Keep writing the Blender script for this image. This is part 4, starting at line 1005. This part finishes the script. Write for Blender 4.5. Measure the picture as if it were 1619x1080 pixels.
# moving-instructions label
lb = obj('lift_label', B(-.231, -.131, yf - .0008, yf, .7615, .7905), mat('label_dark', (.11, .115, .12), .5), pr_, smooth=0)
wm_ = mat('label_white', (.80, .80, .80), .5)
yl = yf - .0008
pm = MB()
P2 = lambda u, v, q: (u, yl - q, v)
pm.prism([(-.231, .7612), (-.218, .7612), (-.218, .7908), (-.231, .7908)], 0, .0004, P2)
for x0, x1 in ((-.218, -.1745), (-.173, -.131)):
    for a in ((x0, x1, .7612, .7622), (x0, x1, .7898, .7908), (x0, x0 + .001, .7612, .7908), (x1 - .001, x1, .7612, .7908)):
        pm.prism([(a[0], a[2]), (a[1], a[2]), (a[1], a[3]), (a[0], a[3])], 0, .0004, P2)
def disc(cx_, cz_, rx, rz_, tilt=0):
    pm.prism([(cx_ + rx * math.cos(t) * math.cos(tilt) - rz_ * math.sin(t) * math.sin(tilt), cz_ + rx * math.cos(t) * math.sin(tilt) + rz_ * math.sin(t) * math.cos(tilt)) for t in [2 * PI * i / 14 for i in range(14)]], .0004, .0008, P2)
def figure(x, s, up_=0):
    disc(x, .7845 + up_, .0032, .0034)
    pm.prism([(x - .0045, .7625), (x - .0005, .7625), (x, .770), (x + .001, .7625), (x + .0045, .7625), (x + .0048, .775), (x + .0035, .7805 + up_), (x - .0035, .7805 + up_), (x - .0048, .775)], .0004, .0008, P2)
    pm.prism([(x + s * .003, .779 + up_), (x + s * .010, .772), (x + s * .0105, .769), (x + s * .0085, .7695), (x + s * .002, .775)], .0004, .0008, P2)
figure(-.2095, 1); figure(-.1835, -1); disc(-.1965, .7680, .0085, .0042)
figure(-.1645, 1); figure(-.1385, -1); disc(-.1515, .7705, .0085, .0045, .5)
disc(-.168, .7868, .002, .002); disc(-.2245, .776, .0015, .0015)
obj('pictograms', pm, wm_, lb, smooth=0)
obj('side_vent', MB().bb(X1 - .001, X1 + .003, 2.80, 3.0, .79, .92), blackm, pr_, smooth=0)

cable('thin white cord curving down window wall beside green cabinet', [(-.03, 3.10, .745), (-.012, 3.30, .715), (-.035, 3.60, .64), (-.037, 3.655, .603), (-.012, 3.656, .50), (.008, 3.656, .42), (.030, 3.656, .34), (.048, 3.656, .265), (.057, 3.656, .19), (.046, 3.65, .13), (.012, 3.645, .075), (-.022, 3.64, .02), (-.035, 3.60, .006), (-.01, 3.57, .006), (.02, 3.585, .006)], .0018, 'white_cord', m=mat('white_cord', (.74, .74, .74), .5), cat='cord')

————

## Request
Return the material exactly as it stands.

## Complete output
Keep writing the Blender script for this image. This is part 4, starting at line 1005. This part finishes the script. Write for Blender 4.5. Measure the picture as if it were 1619x1080 pixels.
# moving-instructions label
lb = obj('lift_label', B(-.231, -.131, yf - .0008, yf, .7615, .7905), mat('label_dark', (.11, .115, .12), .5), pr_, smooth=0)
wm_ = mat('label_white', (.80, .80, .80), .5)
yl = yf - .0008
pm = MB()
P2 = lambda u, v, q: (u, yl - q, v)
pm.prism([(-.231, .7612), (-.218, .7612), (-.218, .7908), (-.231, .7908)], 0, .0004, P2)
for x0, x1 in ((-.218, -.1745), (-.173, -.131)):
    for a in ((x0, x1, .7612, .7622), (x0, x1, .7898, .7908), (x0, x0 + .001, .7612, .7908), (x1 - .001, x1, .7612, .7908)):
        pm.prism([(a[0], a[2]), (a[1], a[2]), (a[1], a[3]), (a[0], a[3])], 0, .0004, P2)
def disc(cx_, cz_, rx, rz_, tilt=0):
    pm.prism([(cx_ + rx * math.cos(t) * math.cos(tilt) - rz_ * math.sin(t) * math.sin(tilt), cz_ + rx * math.cos(t) * math.sin(tilt) + rz_ * math.sin(t) * math.cos(tilt)) for t in [2 * PI * i / 14 for i in range(14)]], .0004, .0008, P2)
def figure(x, s, up_=0):
    disc(x, .7845 + up_, .0032, .0034)
    pm.prism([(x - .0045, .7625), (x - .0005, .7625), (x, .770), (x + .001, .7625), (x + .0045, .7625), (x + .0048, .775), (x + .0035, .7805 + up_), (x - .0035, .7805 + up_), (x - .0048, .775)], .0004, .0008, P2)
    pm.prism([(x + s * .003, .779 + up_), (x + s * .010, .772), (x + s * .0105, .769), (x + s * .0085, .7695), (x + s * .002, .775)], .0004, .0008, P2)
figure(-.2095, 1); figure(-.1835, -1); disc(-.1965, .7680, .0085, .0042)
figure(-.1645, 1); figure(-.1385, -1); disc(-.1515, .7705, .0085, .0045, .5)
disc(-.168, .7868, .002, .002); disc(-.2245, .776, .0015, .0015)
obj('pictograms', pm, wm_, lb, smooth=0)
obj('side_vent', MB().bb(X1 - .001, X1 + .003, 2.80, 3.0, .79, .92), blackm, pr_, smooth=0)

cable('thin white cord curving down window wall beside green cabinet', [(-.03, 3.10, .745), (-.012, 3.30, .715), (-.035, 3.60, .64), (-.037, 3.655, .603), (-.012, 3.656, .50), (.008, 3.656, .42), (.030, 3.656, .34), (.048, 3.656, .265), (.057, 3.656, .19), (.046, 3.65, .13), (.012, 3.645, .075), (-.022, 3.64, .02), (-.035, 3.60, .006), (-.01, 3.57, .006), (.02, 3.585, .006)], .0018, 'white_cord', m=mat('white_cord', (.74, .74, .74), .5), cat='cord')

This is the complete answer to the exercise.